Featured in this episode of Tech News of the Week
Chip designers Ventana have published a spec for their next generation of RISC-V datacenter chips called the Veyron V2. These chips use the new Universal Chiplet Interconnect Express standard instead of the Bunch of Wires standard (yes, that is a real thing) used by the V1 version of the chip.
UCI-Express was created by Intel and has the industry backing of AMD, Arm, and Google to list a few. Also included in the chip design is a new and improved 512-bit vector extension, which allows the chip to run some AI calculations locally instead of farming it out to an accelerator card, aka a bunch of expensive Nvidia GPUs.

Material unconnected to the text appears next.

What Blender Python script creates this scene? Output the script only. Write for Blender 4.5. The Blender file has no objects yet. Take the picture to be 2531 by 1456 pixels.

The cores of the V2 are more efficient that the previous design, offering a 20% improvement in instructions per clock cycle. And speaking of cores, the Veyron V2 will have up to 192 cores packages in 6 32-core chiplets.
The target for these chip designs is hyperscalers, who are looking to implement ever greater control over their hardware stack and lower costs paid to other vendors like Intel or ARM. The designs will be production ready sometime in Q3 of 2024, at which time the hyperscalers can begin to fab custom chips based on the design.
Seems like this RISC-V thing is quickly becoming a reality. Now you’ll pardon me as I take a (V)ictory lap.